Sans aucun doute, selon ses proches et ses anciens collaborateurs, Jacques Lafleur était profondément français dans l’âme. C’est-à-dire très attaché au drapeau tricolore, à la culture du territoire national, ainsi qu’à l’apport et aux garanties offerts par la nation.

Au premier congrès du RPCR en 1982, Jacques Lafleur, Dick Ukeiwé, Michel Kauma et Pierre Maresca côte à côte. (© DR)

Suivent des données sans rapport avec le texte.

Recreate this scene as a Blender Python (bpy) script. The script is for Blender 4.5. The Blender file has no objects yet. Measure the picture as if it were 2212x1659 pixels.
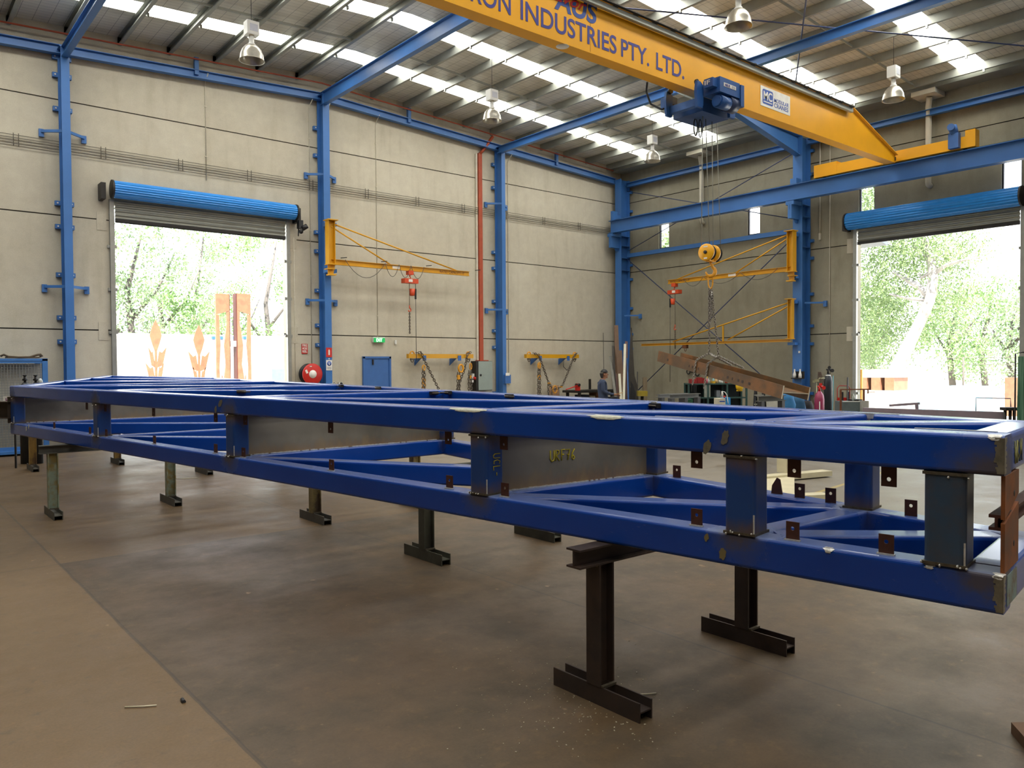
import bpy, math, random
from mathutils import Vector as V, Matrix
R = random.Random(7)
SC = bpy.context.scene
COL = SC.collection
PI = math.pi
# ---------------------------------------------------------------- camera frame (metres; X along the gable wall, Y along the right wall)
FPX, YAW, PIT, ROL, CH = 1677.95, math.radians(50.14606), math.radians(-1.3633), math.radians(-0.36209), 1.8
_f = V((math.cos(YAW)*math.cos(PIT), math.sin(YAW)*math.cos(PIT), math.sin(PIT)))
_r0 = V((math.sin(YAW), -math.cos(YAW), 0)); _u0 = _r0.cross(_f)
_r = _r0*math.cos(ROL)+_u0*math.sin(ROL); _u = _u0*math.cos(ROL)-_r0*math.sin(ROL)
CAM = V((0, 0, CH))
def ray(x, y): return _f + _r*((x-1106)/FPX) - _u*((y-829.5)/FPX)
def onX(x, y, X): d = ray(x, y); return CAM + d*(X/d.x)
def onY(x, y, Y): d = ray(x, y); return CAM + d*(Y/d.y)
def onZ(x, y, Z): d = ray(x, y); return CAM + d*((Z-CH)/d.z)
def atD(x, y, D): return CAM + ray(x, y)*D
cam = bpy.data.cameras.new('camera'); cam.sensor_width = 36; cam.lens = FPX/2212*36; cam.clip_end = 500; cam.clip_start = .05
co = bpy.data.objects.new('camera', cam); COL.objects.link(co)
co.matrix_world = Matrix(((_r.x, _u.x, -_f.x, 0), (_r.y, _u.y, -_f.y, 0), (_r.z, _u.z, -_f.z, CH), (0, 0, 0, 1)))
SC.camera = co
# ---------------------------------------------------------------- materials
def lin(h):
    o = []
    for i in (0, 2, 4):
        c = int(h[i:i+2], 16)/255
        o.append(c/12.92 if c <= .04045 else ((c+.055)/1.055)**2.4)
    return (o[0], o[1], o[2], 1)
MATS = {}
class NT:
    def __init__(s, name):
        s.m = bpy.data.materials.new(name); s.m.use_nodes = True
        s.t = s.m.node_tree; s.n = s.t.nodes; s.b = s.n['Principled BSDF']
    def add(s, typ, **kw):
        n = s.n.new(typ)
        for k, v in kw.items():
            if k in n.inputs.keys(): n.inputs[k].default_value = v
            else: setattr(n, k, v)
        return n
    def link(s, a, b): s.t.links.new(a, b)
    def coord(s): return s.add('ShaderNodeTexCoord').outputs['Object']
    def noise(s, scale, detail=4, vec=None, rough=.55):
        n = s.add('ShaderNodeTexNoise'); n.inputs['Scale'].default_value = scale; n.inputs['Detail'].default_value = detail; n.inputs['Roughness'].default_value = rough
        s.link(vec if vec is not None else s.coord(), n.inputs['Vector']); return n.outputs['Fac']
    def ramp(s, fac, stops):
        r = s.add('ShaderNodeValToRGB'); e = r.color_ramp.elements
        while len(e) < len(stops): e.new(.5)
        for el, (p, c) in zip(e, stops): el.position = p; el.color = c if len(c) == 4 else (c[0], c[1], c[2], 1)
        s.link(fac, r.inputs['Fac']); return r.outputs['Color']
    def mix(s, fac, a, b, mode='MIX'):
        m = s.add('ShaderNodeMix', data_type='RGBA', blend_type=mode)
        for sock, v in ((m.inputs[0], fac), (m.inputs[6], a), (m.inputs[7], b)):
            if isinstance(v, (float, int)): sock.default_value = v
            elif isinstance(v, tuple): sock.default_value = v
            else: s.link(v, sock)
        return m.outputs[2]
    def math(s, op, a, b=0.0, clamp=False):
        m = s.add('ShaderNodeMath', operation=op); m.use_clamp = clamp
        for i, v in enumerate((a, b)):
            if isinstance(v, (float, int)): m.inputs[i].default_value = v
            else: s.link(v, m.inputs[i])
        return m.outputs[0]
    def sep(s, vec=None):
        n = s.add('ShaderNodeSeparateXYZ'); s.link(vec if vec is not None else s.coord(), n.inputs[0]); return n.outputs
    def mapscale(s, sx, sy, sz, vec=None):
        m = s.add('ShaderNodeMapping'); m.inputs['Scale'].default_value = (sx, sy, sz); s.link(vec if vec is not None else s.coord(), m.inputs['Vector']); return m.outputs[0]
    def bump(s, h, strength=.3, dist=.01):
        b = s.add('ShaderNodeBump'); b.inputs['Strength'].default_value = strength; b.inputs['Distance'].default_value = dist
        s.link(h, b.inputs['Height']); s.link(b.outputs[0], s.b.inputs['Normal'])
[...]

Une France et une Nouvelle-Calédonie qui étaient indissociables à ses yeux. Celles-ci formaient un tout. Comme la terre calédonienne, la culture kanak apprise patiemment aux côtés d’Auguste Parawi-Reybas et les liens entre les communautés constituaient un tout, a toujours estimé l’ancien député qui aimait parcourir la Grande Terre et les îles. Et obligeait tous les élus de son parti à en faire autant.

♦ LA TRANSMISSION

« Jacques Lafleur a été l’homme fort de la Nouvelle-Calédonie de 1978 à 2004 », est-il indiqué dans le livre. Ses présidences de la région Sud de 1988 à 1989, puis de la province Sud de 1989 à 2004 sont associées à de nombreuses réalisations, du développement touristique à la construction de la voie de dégagement Est en passant par l’accroissement de l’habitat social et le permis accordé pour le projet de l’usine du Sud… Le souhait d’une paix, d’une fraternité et d’une prospérité durables guide tous ses mandats, sur le territoire ou à l’Assemblée nationale, à la lecture de l’ouvrage.

La statue commémorant la poignée de main ainsi que la place de la Paix à Nouméa ont été inaugurées le 26 juin 2022, date anniversaire de la signature de l’accord de Matignon. (© DR)

Ce même horizon déclenche sa proposition du pacte cinquantenaire. « Ceux qui savent doivent aller vers ceux qui ne savent pas. Ceux qui ont doivent aller vers ceux qui n’ont pas » : sa pensée est gravée dans la pierre de la stèle de Ouaco. Même si la famille politique loyaliste n’est vrai- ment pas tendre envers le signataire des accords de Matignon à partir des années 2000, sa parole demeure une référence dans les hémicycles et plus certainement au sein de la population.

Y.M.

Ouvrage C’était Jacques Lafleur, biographie de « l’Assiégé » 1932-2010, publié aux éditions du Groupe de recherche en histoire océanienne contemporaine (GRHOC).